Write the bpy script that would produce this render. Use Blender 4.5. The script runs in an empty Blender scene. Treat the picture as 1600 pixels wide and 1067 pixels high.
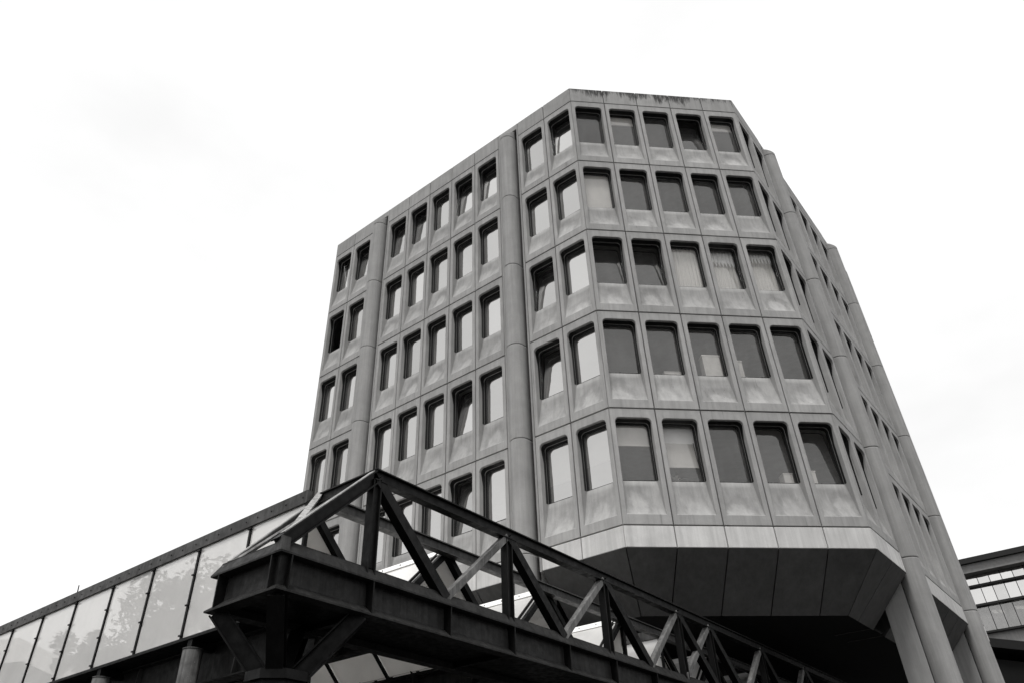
import bpy, math, random
from mathutils import Vector, Matrix
random.seed(7)
R = math.radians
sc = bpy.context.scene
# ------------------------------------------------------------------ camera
cd = bpy.data.cameras.new("camera"); cam = bpy.data.objects.new("camera", cd)
sc.collection.objects.link(cam); sc.camera = cam
cd.sensor_width = 36.0; cd.lens = 25.892; cd.clip_start = .1; cd.clip_end = 3000
rt = Vector((.62732313, -.77811082, -.03176854)); up = Vector((-.43496748, -.38393047, .81449413)); bk = Vector((-.6459636, -.49713273, -.57930137))
m = Matrix.Identity(4)
for i in range(3):
    m[i][0], m[i][1], m[i][2] = rt[i], up[i], bk[i]
m[0][3], m[1][3], m[2][3] = -17.854, -10.001, 1.65
cam.matrix_world = m
# ------------------------------------------------------------------ world: overcast sky, neutral grey
SUN_EL, SUN_AZ = R(60), R(203)          # azimuth measured from +X towards +Y
w = bpy.data.worlds.new("World"); sc.world = w; w.use_nodes = True
nt = w.node_tree; nt.nodes.clear()
def wn(t, **k):
    n = nt.nodes.new(t)
    for a, b in k.items(): setattr(n, a, b)
    return n
sky = wn("ShaderNodeTexSky", sky_type='NISHITA', sun_disc=False)
sky.sun_elevation = SUN_EL; sky.sun_rotation = R(90) - SUN_AZ; sky.dust_density = 6; sky.air_density = 1
bw = wn("ShaderNodeRGBToBW"); tc = wn("ShaderNodeTexCoord")
mp = wn("ShaderNodeMapping"); mp.inputs['Scale'].default_value = (1, 1, 2.2)
nz = wn("ShaderNodeTexNoise"); nz.inputs['Scale'].default_value = 1.7; nz.inputs['Detail'].default_value = 5; nz.inputs['Roughness'].default_value = .55
mr = wn("ShaderNodeMapRange"); mr.inputs['From Min'].default_value = .3; mr.inputs['From Max'].default_value = .7
mr.inputs['To Min'].default_value = 6.4; mr.inputs['To Max'].default_value = 7.7
ma = wn("ShaderNodeMath", operation='MULTIPLY_ADD'); ma.inputs[1].default_value = .03
bg = wn("ShaderNodeBackground"); bg.inputs['Strength'].default_value = .1; out = wn("ShaderNodeOutputWorld")
L = nt.links.new
L(tc.outputs['Generated'], mp.inputs['Vector']); L(mp.outputs[0], nz.inputs['Vector']); L(nz.outputs['Fac'], mr.inputs['Value'])
L(sky.outputs[0], bw.inputs[0]); L(bw.outputs[0], ma.inputs[0]); L(mr.outputs[0], ma.inputs[2]); L(ma.outputs[0], bg.inputs['Color']); L(bg.outputs[0], out.inputs[0])
# ------------------------------------------------------------------ sun (diffused by cloud)
sd = bpy.data.lights.new("sun", 'SUN'); sd.energy = 1.5; sd.angle = R(15); sd.color = (1, .99, .975)
so = bpy.data.objects.new("sun", sd); sc.collection.objects.link(so)
sdir = Vector((math.cos(SUN_EL)*math.cos(SUN_AZ), math.cos(SUN_EL)*math.sin(SUN_AZ), math.sin(SUN_EL)))
so.rotation_euler = sdir.to_track_quat('Z', 'Y').to_euler()
vs = sc.view_settings; vs.view_transform = 'Standard'; vs.look = 'None'; vs.exposure = 0.56; vs.gamma = 1.0; vs.use_curve_mapping = False

# ================================================================== materials
def g(v, a=1): return (v, v*.990, v*.974, a)
class NT:
    def __init__(s, name):
        s.m = bpy.data.materials.new(name); s.m.use_nodes = True; s.t = s.m.node_tree; s.t.nodes.clear()
        s.out = s.n("ShaderNodeOutputMaterial")
    def n(s, t, inp=None, **k):
        x = s.t.nodes.new(t)
        for a, b in k.items(): setattr(x, a, b)
        for a, b in (inp or {}).items():
            if hasattr(b, 'links'): s.t.links.new(b, x.inputs[a])
            else: x.inputs[a].default_value = b
        return x
    def math(s, op, a, b=0.0, c=None, clamp=False):
        d = {0: a, 1: b}
        if c is not None: d[2] = c
        return s.n("ShaderNodeMath", d, operation=op, use_clamp=clamp).outputs[0]
    def noise(s, vec, scale, detail=4, rough=.55, dist=0):
        return s.n("ShaderNodeTexNoise", {'Vector': vec, 'Scale': scale, 'Detail': detail, 'Roughness': rough, 'Distortion': dist}).outputs['Fac']
    def rng(s, v, a, b, c, d): return s.n("ShaderNodeMapRange", {'Value': v, 'From Min': a, 'From Max': b, 'To Min': c, 'To Max': d}).outputs[0]
    def coords(s, jitter=60):
        tc = s.n("ShaderNodeTexCoord"); oi = s.n("ShaderNodeObjectInfo")
        o = s.math('MULTIPLY', oi.outputs['Random'], jitter)
        v = s.n("ShaderNodeVectorMath", {0: tc.outputs['Object'], 1: o}, operation='ADD').outputs[0]
        return tc.outputs['Object'], v, oi.outputs['Random']
    def scale(s, v, xyz): return s.n("ShaderNodeVectorMath", {0: v, 1: xyz}, operation='MULTIPLY').outputs[0]
    def grey(s, v):
        c = s.n("ShaderNodeCombineColor", {0: v, 1: s.math('MULTIPLY', v, .990), 2: s.math('MULTIPLY', v, .974)})
        return c.outputs[0]
    def bsdf(s, col, rough=.8, spec=.3, bump=None, bstr=.2, bdist=.01, metal=0):
        d = {'Base Color': col, 'Roughness': rough, 'Specular IOR Level': spec, 'Metallic': metal}
        if bump is not None:
            d['Normal'] = s.n("ShaderNodeBump", {'Height': bump, 'Strength': bstr, 'Distance': bdist}).outputs[0]
        return s.n("ShaderNodeBsdfPrincipled", d).outputs[0]
    def done(s, sh): s.t.links.new(sh, s.out.inputs[0]); return s.m

def concrete(name, base, var=.16, kind='plain', tv=.08):
    k = NT(name); obj, v, rnd = k.coords()
    big = k.rng(k.noise(v, 1.3, 5, .6, .4), .3, .7, 1-var, 1+var)
    fine = k.rng(k.noise(v, 60, 3, .6), .3, .7, .94, 1.06)
    streak = k.rng(k.noise(k.scale(v, (7, 7, .35)), 1, 5, .65), .35, .75, 1.07, .80)
    tone = k.rng(rnd, 0, 1, 1-tv, 1+tv)
    val = k.math('MULTIPLY', k.math('MULTIPLY', k.math('MULTIPLY', big, fine), streak), tone)
    if kind == 'panel':
        sp = k.n("ShaderNodeSeparateXYZ", {0: obj})
        wob = k.math('MULTIPLY', k.math('SUBTRACT', k.noise(v, 2.6, 4, .6), .5), .75)
        r2 = k.math('FRACT', k.math('MULTIPLY', rnd, 13.7)); r3 = k.math('FRACT', k.math('MULTIPLY', rnd, 41.3))
        dx = k.math('MULTIPLY', k.math('SUBTRACT', sp.outputs[0], k.rng(r2, 0, 1, .50, .98)), k.rng(r3, 0, 1, 1.35, 2.1))
        dz = k.math('MULTIPLY', k.math('ADD', sp.outputs[2], k.rng(r3, 0, 1, 3.6, 3.25)), k.rng(r2, 0, 1, .85, 1.35))
        rr = k.math('ADD', k.math('SQRT', k.math('ADD', k.math('MULTIPLY', dx, dx), k.math('MULTIPLY', dz, dz))), wob)
        ring = k.n("ShaderNodeValToRGB", {0: k.math('DIVIDE', rr, 1.6)})
        e = ring.color_ramp.elements
        e[0].position = .0; e[0].color = (.54, .54, .54, 1); e[1].position = 1.0; e[1].color = (.5, .5, .5, 1)
        for pos, c in ((.26, .57), (.37, .44), (.46, .41), (.60, .50)):
            x = ring.color_ramp.elements.new(pos); x.color = (c, c, c, 1)
        ins = k.math('GREATER_THAN', sp.outputs[1], .03)          # only the sloping apron collects this dirt
        low = k.rng(sp.outputs[2], -2.36, -2.6, 0, 1)
        f = k.math('MULTIPLY', k.math('MULTIPLY', ins, low), k.rng(k.math('FRACT', k.math('MULTIPLY', rnd, 5.9)), 0, 1, .10, 1.0))
        mul = k.math('ADD', 1.0, k.math('MULTIPLY', f, k.math('MULTIPLY', k.math('SUBTRACT', ring.outputs[0], .5), 2.4)))
        val = k.math('MULTIPLY', val, mul)
        drip = k.rng(k.noise(k.scale(v, (16, 16, .5)), 1, 3, .6), .60, .70, 0, 1)
        patch = k.rng(k.noise(v, .9, 3, .5), .50, .62, 0, 1)
        val = k.math('MULTIPLY', val, k.math('SUBTRACT', 1.0, k.math('MULTIPLY', k.math('MULTIPLY', drip, patch), .30)))
        # grime fringe just above and below horizontal joints
        top = k.rng(k.math('ADD', sp.outputs[2], k.math('MULTIPLY', k.noise(k.scale(v, (9, 9, 1)), 1, 4), .25)), -.02, .16, 1, .84)
        val = k.math('MULTIPLY', val, top)
    if kind == 'parapet':
        sp = k.n("ShaderNodeSeparateXYZ", {0: obj})
        n1 = k.noise(k.scale(v, (6, 6, .9)), 1, 6, .72); big2 = k.noise(k.scale(v, (1.1, 1.1, .2)), 1, 2, .5)
        reach = k.math('MULTIPLY_ADD', n1, 1.9, k.math('MULTIPLY_ADD', big2, 1.6, -1.36))   # how far each run comes down
        depth = k.math('ADD', sp.outputs[2], reach)
        dark = k.rng(depth, -.05, .30, 0, 1)
        pale = k.math('MULTIPLY', k.rng(k.noise(k.scale(v, (17, 17, 1.6)), 1, 5, .7), .53, .60, 0, 1), k.rng(depth, -.12, .15, 0, 1))
        val = k.math('MULTIPLY', val, k.math('SUBTRACT', 1.0, k.math('MULTIPLY', dark, .84)))
        val = k.math('ADD', val, k.math('MULTIPLY', pale, .45))
    col = k.grey(k.math('MULTIPLY', val, base))
    return k.done(k.bsdf(col, .85, .25, k.noise(v, 90, 4, .6), .12, .01))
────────
• **What needs to be done**
Determine how many lines of the data contain "scene" and give nothing but that number.

• **Response to this exercise**
2